Many of her U.S. clients are either startups looking to expand to Africa or big companies aiming to diversify. “Although my accent could be challenging for some Americans, the coding languages, such as JAVA and Python, are the same around the world.”  

Diversity is a primary goal of Elohor’s work, not just for her U.S. clients, but for the company as well. “On our team we have Africans from across the continent, Americans, and Europeans. Unfortunately, only 20% are women,” she added. 

“It’s a worldwide phenomenon,” Elohor said. “In Africa over the past 20 years, even though you had an education, you were supposed to be a housewife. There are many female entrepreneurs, but they mostly sell groceries.”

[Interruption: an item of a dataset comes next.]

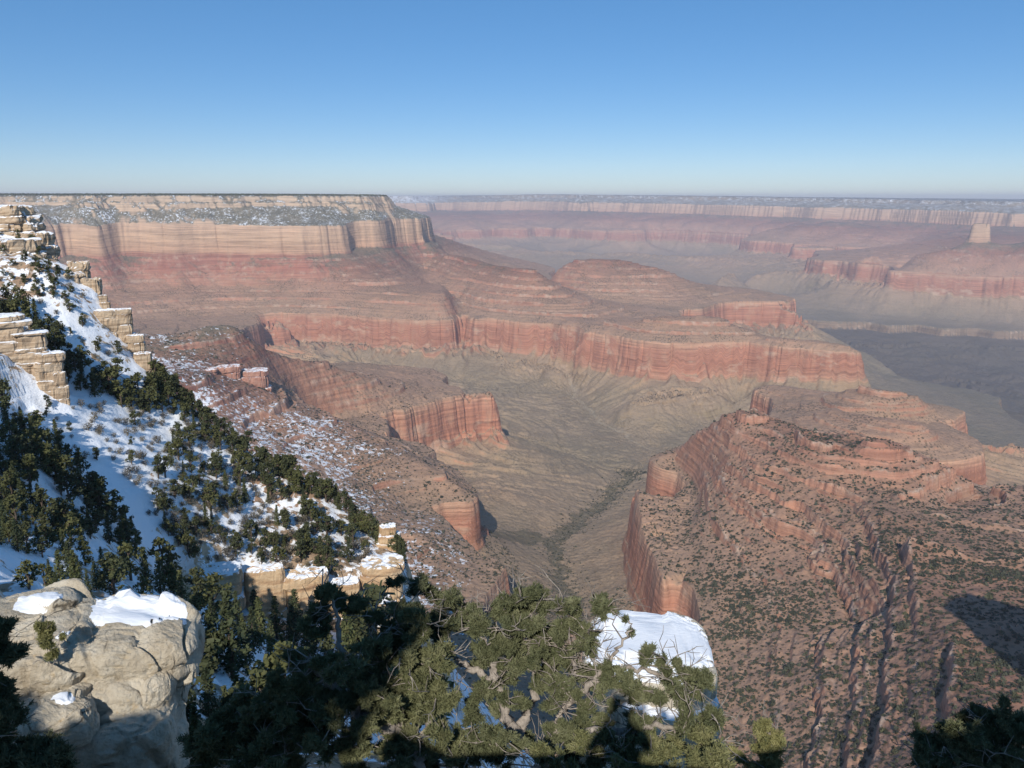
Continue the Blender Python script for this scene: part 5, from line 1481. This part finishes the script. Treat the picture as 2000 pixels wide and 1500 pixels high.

She believes things are changing for women and other non-traditional founders. Her company received investment from Africa’s Meltwater Entrepreneurial School of Technology (MEST) and Starta, NYC-based startup accelerator with a focus on international entrepreneurs. 

“Currently it’s a little easier for women to get funding and break into businesses, but I still see a lot of bias,” Elohor said.

Elohor says she wasn’t a born entrepreneur. “I’ve been into science and engineering,” she said. “One thing I always wanted to do was to solve problems. Giving jobs to software engineers is just an example.” 

Her next goal is to build a platform for connecting international employers not just with developers, but with any kind of talent from Africa.